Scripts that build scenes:
begin

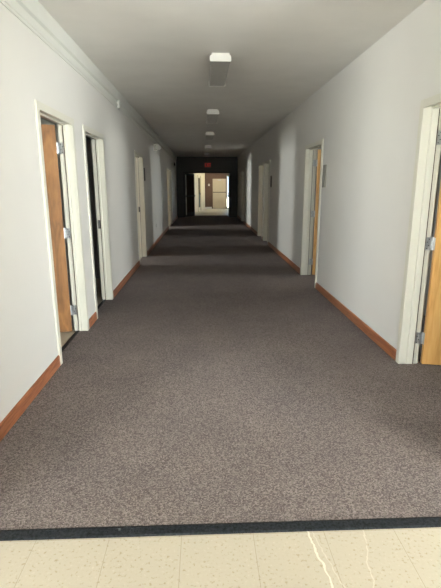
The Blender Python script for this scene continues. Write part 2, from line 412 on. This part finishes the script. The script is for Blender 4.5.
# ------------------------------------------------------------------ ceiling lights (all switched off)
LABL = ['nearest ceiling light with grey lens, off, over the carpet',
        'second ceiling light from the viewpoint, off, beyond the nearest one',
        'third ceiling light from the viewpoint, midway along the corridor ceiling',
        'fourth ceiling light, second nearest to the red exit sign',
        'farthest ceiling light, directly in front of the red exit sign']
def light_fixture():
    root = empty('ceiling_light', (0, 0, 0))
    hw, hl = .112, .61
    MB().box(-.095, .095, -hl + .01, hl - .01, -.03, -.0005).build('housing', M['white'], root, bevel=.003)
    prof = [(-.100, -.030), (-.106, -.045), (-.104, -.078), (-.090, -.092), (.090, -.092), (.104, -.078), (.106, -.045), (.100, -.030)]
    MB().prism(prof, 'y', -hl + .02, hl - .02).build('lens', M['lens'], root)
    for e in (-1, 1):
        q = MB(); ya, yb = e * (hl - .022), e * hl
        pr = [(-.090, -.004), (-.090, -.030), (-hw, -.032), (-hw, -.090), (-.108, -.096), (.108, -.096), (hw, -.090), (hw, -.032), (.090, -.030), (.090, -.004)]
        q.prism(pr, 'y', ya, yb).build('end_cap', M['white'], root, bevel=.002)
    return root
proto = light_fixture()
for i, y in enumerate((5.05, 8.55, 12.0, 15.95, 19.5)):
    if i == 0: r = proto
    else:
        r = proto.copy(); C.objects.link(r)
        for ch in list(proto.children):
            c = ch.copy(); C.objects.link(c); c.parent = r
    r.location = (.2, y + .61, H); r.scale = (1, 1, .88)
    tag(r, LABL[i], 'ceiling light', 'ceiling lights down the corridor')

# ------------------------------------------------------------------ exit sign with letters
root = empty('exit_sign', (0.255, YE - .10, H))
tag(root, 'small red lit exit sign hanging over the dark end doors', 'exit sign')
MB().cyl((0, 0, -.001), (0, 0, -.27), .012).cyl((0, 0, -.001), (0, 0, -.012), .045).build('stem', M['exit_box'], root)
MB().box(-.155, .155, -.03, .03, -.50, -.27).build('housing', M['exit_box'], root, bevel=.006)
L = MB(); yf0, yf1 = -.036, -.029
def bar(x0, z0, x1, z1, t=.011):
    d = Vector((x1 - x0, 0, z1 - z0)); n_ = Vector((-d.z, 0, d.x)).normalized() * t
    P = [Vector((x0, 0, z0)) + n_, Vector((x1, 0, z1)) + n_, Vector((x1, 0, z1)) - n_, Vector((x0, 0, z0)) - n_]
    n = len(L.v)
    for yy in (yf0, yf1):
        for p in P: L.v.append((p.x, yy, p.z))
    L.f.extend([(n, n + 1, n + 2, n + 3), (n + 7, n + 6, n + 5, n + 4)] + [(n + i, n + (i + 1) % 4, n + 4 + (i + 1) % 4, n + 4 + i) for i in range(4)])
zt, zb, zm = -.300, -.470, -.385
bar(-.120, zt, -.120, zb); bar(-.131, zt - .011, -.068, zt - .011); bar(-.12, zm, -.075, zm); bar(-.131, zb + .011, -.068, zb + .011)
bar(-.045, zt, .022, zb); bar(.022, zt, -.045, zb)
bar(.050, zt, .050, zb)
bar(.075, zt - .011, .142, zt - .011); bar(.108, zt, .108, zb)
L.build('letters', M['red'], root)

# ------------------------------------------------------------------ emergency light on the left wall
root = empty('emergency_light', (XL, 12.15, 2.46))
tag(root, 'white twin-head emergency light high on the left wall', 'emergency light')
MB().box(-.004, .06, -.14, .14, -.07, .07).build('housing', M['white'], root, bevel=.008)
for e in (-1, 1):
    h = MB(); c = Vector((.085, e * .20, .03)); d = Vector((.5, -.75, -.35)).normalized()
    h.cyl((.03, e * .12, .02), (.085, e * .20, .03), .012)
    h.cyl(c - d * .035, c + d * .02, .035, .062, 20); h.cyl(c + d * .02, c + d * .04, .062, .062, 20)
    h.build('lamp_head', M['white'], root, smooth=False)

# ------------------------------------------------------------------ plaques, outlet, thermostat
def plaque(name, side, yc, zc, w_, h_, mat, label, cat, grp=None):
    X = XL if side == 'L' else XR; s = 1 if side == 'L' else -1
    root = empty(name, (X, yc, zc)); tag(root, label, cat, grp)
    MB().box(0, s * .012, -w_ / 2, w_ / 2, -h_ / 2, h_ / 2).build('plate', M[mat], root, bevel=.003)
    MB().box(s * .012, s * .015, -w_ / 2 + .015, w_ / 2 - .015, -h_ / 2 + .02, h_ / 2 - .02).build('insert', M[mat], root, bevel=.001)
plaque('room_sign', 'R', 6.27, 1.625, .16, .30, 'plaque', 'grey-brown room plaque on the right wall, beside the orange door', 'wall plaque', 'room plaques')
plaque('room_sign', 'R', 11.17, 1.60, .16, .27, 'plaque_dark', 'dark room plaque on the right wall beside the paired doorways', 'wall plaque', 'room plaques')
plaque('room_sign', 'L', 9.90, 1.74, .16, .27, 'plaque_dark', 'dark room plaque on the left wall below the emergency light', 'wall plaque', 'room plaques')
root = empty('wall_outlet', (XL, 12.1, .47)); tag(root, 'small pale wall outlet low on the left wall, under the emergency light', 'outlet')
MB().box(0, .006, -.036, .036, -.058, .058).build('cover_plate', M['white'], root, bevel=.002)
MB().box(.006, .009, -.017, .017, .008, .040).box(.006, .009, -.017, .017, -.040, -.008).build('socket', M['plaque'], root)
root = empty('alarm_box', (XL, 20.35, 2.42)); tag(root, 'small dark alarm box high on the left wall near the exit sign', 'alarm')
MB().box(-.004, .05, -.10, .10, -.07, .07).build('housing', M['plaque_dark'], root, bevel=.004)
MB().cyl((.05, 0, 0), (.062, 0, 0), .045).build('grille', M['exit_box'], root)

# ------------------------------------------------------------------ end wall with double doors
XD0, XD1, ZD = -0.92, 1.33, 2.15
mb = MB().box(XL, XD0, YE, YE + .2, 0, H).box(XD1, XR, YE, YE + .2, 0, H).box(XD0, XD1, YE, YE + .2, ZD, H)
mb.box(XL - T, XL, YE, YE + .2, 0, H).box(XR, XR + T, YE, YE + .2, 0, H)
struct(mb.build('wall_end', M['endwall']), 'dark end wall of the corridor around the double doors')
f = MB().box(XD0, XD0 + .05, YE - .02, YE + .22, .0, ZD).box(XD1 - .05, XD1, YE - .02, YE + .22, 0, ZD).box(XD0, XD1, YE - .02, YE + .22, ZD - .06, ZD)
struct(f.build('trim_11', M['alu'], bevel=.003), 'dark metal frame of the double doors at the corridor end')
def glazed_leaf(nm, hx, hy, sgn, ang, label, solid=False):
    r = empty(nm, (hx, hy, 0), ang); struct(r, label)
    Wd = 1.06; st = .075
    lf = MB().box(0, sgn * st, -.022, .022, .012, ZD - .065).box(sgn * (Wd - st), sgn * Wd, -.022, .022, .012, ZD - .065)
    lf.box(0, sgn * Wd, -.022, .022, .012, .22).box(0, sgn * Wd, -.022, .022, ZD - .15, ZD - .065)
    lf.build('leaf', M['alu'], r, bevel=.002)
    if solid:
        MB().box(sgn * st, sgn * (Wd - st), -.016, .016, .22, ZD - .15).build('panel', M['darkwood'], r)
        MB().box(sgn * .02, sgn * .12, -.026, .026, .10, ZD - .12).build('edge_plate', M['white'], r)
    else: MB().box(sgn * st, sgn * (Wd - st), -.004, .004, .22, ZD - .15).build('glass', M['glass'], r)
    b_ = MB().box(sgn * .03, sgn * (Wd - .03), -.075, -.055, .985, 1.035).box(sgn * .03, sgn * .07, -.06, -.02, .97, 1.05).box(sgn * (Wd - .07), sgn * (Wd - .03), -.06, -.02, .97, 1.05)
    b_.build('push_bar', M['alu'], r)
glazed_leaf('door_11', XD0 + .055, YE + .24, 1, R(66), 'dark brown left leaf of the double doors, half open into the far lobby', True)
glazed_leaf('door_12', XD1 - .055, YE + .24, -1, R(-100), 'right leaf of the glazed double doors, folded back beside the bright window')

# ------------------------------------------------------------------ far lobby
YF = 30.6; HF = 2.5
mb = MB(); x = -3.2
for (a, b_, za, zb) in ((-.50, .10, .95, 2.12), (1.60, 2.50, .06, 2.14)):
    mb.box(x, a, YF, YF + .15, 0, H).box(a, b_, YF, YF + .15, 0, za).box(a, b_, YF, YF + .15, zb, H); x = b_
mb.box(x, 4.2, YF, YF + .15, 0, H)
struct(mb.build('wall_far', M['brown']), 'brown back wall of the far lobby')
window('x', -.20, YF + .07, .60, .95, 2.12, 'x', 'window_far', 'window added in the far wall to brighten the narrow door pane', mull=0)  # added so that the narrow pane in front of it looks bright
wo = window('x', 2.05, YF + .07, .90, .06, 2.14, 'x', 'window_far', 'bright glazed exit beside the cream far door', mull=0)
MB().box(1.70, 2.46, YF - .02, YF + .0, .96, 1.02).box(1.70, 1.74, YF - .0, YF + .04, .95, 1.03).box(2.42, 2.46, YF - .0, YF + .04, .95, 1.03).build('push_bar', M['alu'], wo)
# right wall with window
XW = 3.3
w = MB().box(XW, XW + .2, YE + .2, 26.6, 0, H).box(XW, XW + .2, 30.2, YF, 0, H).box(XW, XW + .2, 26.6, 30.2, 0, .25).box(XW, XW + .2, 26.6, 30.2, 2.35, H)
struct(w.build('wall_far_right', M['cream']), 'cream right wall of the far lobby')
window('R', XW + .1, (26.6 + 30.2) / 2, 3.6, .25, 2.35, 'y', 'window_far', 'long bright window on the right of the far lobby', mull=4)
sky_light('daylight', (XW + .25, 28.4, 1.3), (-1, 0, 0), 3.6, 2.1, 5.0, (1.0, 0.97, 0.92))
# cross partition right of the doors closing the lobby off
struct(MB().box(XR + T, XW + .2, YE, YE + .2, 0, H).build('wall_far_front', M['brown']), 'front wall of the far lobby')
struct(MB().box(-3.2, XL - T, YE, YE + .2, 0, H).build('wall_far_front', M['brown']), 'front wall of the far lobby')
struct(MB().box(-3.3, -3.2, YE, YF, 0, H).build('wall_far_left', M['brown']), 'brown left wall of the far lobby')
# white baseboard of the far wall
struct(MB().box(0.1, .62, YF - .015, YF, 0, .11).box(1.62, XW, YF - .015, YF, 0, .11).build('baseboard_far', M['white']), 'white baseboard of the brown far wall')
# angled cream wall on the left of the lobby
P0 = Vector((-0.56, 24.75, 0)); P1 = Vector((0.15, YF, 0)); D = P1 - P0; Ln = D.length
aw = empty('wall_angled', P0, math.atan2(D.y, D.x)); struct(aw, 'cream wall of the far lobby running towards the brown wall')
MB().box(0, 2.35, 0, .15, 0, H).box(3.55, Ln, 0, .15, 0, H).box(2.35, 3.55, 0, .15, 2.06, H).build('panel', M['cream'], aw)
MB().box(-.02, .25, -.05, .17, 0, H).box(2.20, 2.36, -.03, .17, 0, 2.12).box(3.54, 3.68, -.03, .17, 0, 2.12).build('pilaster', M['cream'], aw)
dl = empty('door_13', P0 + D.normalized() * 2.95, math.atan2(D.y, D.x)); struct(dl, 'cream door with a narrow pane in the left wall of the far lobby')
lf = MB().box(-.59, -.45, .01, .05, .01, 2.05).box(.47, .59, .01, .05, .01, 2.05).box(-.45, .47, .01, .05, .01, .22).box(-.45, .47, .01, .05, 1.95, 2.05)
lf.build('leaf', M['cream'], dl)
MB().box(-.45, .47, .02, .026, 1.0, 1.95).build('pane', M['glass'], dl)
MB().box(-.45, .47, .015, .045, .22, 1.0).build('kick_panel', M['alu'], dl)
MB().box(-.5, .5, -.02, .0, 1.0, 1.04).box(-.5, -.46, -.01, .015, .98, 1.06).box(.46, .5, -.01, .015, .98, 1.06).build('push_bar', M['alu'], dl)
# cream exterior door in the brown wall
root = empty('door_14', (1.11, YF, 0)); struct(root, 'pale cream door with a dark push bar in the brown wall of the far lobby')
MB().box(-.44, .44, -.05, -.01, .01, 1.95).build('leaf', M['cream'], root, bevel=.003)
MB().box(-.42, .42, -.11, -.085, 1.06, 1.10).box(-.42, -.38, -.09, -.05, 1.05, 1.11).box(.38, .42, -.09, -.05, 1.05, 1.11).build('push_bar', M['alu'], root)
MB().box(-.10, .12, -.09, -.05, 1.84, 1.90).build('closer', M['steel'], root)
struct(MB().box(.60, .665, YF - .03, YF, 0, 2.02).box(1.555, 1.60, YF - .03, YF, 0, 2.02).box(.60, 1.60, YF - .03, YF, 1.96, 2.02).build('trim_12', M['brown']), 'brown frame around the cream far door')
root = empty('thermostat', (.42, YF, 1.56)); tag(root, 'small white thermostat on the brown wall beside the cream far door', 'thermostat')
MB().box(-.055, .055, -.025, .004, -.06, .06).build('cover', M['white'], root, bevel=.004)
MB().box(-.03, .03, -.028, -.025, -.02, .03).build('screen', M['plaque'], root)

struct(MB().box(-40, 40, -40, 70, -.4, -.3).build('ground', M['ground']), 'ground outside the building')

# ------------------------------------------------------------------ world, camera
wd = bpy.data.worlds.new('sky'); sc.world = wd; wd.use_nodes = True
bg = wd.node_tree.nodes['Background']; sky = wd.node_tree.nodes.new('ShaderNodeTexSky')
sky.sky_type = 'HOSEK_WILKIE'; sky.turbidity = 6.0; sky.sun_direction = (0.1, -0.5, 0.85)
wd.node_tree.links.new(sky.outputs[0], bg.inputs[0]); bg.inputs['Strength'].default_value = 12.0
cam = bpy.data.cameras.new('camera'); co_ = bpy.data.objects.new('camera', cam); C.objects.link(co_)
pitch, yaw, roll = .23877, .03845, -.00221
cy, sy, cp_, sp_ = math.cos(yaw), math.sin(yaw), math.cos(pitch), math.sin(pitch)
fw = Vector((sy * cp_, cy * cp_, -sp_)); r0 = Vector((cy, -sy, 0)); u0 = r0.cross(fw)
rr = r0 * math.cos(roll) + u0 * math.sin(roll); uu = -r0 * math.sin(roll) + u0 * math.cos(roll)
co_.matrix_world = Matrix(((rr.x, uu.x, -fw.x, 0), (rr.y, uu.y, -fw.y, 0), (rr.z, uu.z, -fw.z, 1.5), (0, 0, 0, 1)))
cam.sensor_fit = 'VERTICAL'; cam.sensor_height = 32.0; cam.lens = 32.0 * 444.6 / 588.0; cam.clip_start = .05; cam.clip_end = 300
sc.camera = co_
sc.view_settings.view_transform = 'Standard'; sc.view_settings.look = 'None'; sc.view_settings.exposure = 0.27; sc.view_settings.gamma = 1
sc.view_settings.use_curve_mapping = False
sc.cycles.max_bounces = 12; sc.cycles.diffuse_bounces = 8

end
begin

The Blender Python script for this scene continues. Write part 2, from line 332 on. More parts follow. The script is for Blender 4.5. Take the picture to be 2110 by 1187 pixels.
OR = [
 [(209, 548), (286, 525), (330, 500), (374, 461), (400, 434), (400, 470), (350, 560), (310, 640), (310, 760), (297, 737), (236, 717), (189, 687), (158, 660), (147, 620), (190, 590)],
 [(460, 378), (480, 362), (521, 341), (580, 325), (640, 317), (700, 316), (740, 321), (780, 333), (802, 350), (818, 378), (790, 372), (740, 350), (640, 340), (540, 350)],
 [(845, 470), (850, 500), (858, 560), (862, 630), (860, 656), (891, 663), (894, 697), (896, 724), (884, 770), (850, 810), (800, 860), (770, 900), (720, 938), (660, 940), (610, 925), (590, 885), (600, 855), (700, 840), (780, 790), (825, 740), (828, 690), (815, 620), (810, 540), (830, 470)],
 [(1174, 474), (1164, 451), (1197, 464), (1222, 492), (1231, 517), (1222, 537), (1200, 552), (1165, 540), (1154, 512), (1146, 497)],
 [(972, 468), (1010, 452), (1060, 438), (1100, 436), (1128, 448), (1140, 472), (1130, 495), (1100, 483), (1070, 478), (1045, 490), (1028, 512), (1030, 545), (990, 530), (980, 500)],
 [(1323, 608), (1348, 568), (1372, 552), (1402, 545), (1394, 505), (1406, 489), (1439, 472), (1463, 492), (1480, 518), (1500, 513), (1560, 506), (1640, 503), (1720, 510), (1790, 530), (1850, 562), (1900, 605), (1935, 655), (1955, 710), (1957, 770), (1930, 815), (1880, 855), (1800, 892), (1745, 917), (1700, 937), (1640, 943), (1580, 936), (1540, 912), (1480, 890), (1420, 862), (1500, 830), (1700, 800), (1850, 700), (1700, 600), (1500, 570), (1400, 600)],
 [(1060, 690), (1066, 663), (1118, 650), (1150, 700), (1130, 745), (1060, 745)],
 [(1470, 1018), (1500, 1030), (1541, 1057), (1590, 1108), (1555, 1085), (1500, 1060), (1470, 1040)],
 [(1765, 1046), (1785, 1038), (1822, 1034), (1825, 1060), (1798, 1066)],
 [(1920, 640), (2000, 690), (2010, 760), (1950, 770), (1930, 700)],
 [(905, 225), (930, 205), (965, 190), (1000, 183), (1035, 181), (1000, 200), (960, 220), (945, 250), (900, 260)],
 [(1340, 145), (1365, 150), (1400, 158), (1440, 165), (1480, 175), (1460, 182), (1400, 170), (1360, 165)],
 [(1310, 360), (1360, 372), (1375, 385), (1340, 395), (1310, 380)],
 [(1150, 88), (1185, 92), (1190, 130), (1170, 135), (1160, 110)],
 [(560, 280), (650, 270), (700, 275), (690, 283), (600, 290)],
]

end
begin

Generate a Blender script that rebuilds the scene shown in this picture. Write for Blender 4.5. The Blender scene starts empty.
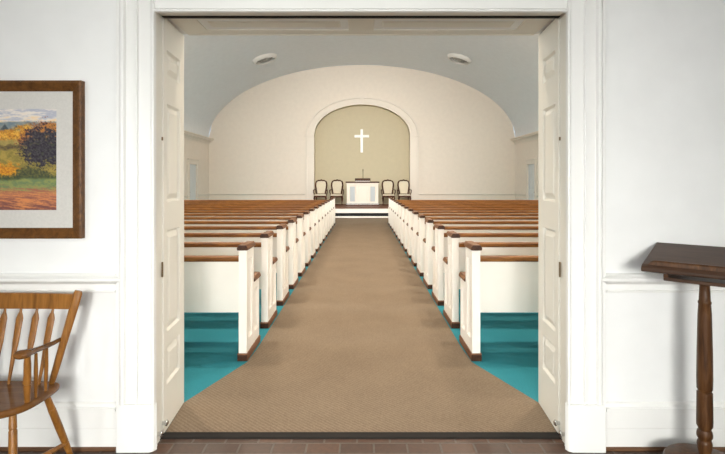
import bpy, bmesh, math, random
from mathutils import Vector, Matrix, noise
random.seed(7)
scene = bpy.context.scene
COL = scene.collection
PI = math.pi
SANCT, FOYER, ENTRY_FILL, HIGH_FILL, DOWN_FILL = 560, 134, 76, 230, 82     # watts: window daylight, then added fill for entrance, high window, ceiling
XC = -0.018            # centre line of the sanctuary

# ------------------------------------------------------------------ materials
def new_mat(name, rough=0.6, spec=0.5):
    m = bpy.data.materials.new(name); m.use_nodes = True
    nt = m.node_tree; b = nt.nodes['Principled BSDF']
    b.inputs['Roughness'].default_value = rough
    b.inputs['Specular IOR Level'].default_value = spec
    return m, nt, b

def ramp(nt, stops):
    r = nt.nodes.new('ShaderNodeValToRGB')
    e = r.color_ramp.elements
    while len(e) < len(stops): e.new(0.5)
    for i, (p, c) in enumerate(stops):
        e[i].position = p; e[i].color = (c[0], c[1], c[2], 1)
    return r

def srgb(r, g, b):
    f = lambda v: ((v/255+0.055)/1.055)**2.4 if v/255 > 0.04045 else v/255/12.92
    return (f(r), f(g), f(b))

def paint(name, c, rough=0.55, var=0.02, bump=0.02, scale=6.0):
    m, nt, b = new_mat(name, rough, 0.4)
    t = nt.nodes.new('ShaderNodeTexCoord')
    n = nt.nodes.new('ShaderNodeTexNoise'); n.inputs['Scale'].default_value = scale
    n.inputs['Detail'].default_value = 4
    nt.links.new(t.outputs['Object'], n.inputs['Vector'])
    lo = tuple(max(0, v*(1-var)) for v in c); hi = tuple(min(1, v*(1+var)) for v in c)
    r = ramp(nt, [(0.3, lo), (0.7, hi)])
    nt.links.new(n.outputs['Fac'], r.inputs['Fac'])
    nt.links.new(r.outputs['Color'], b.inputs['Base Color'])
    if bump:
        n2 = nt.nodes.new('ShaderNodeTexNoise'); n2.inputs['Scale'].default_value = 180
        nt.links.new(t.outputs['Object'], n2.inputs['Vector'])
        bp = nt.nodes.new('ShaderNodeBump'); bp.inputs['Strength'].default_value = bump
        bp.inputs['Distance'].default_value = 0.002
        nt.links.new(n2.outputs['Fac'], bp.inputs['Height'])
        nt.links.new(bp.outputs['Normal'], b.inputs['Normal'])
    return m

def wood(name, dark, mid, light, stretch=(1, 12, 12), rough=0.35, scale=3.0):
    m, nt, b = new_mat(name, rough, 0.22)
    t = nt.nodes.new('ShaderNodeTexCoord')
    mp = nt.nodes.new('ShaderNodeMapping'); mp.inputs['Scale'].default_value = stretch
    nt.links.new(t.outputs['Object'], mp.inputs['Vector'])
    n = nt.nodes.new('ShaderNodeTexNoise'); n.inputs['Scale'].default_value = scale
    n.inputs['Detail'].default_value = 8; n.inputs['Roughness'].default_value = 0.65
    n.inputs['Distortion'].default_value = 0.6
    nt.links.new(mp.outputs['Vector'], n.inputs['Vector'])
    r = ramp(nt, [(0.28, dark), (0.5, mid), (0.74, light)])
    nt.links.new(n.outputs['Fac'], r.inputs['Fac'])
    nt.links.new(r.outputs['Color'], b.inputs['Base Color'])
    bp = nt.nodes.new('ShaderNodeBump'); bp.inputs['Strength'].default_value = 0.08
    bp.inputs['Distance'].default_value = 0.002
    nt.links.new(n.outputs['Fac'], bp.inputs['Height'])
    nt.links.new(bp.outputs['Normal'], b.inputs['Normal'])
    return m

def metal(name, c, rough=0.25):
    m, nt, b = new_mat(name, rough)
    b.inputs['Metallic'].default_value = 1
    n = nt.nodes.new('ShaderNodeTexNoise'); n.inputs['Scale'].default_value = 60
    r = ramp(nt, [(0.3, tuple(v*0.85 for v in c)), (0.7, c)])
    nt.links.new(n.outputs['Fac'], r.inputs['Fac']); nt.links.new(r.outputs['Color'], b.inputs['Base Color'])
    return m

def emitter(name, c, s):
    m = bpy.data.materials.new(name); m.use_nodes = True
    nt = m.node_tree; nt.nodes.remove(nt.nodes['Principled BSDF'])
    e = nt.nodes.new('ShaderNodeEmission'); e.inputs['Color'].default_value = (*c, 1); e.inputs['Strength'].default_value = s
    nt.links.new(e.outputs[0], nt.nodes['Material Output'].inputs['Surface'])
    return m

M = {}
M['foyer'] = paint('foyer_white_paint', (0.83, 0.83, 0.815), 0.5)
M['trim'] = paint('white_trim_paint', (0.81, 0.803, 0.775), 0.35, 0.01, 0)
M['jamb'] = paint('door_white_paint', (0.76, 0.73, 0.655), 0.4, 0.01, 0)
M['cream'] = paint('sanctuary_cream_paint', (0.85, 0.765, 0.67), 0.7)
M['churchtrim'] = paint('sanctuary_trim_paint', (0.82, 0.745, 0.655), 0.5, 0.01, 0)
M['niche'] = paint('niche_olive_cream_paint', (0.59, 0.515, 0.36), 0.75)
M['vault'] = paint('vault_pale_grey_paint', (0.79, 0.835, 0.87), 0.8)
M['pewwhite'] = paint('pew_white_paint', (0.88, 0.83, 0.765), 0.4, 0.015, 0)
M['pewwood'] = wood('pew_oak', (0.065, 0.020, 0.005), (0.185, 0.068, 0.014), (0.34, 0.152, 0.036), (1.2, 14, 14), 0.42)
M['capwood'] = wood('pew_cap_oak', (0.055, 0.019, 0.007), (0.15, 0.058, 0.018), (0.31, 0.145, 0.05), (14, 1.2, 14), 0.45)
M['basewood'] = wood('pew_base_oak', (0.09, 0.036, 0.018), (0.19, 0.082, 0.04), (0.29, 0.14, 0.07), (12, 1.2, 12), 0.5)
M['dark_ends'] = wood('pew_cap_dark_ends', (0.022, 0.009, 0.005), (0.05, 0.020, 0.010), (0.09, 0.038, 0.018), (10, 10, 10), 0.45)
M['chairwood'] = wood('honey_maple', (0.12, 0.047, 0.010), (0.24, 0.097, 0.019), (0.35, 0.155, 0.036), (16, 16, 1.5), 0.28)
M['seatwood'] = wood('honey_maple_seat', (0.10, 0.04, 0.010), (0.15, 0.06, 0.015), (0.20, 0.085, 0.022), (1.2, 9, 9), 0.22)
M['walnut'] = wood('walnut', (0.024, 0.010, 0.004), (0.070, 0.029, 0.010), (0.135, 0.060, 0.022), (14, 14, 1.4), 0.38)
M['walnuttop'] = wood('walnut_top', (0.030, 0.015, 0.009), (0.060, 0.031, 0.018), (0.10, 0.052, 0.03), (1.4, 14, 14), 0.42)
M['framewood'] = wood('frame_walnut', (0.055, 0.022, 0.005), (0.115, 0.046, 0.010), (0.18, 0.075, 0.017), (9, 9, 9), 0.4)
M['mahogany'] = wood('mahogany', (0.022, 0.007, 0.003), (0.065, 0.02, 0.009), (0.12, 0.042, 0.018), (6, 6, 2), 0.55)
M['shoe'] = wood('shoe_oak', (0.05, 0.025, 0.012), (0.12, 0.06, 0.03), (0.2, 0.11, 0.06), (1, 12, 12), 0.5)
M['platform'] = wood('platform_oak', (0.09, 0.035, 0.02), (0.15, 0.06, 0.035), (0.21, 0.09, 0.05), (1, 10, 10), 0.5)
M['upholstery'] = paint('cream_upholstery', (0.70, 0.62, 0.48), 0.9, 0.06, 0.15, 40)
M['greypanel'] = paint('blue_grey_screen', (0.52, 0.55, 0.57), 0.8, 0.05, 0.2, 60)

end

> Work instructions: Identify each line containing the string "continues" and copy it out.

> Output:
The Blender Python script for this scene continues. Write part 2, from line 412 on. This part finishes the script. The script is for Blender 4.5.
The Blender Python script for this scene continues. Write part 2, from line 332 on. More parts follow. The script is for Blender 4.5. Take the picture to be 2110 by 1187 pixels.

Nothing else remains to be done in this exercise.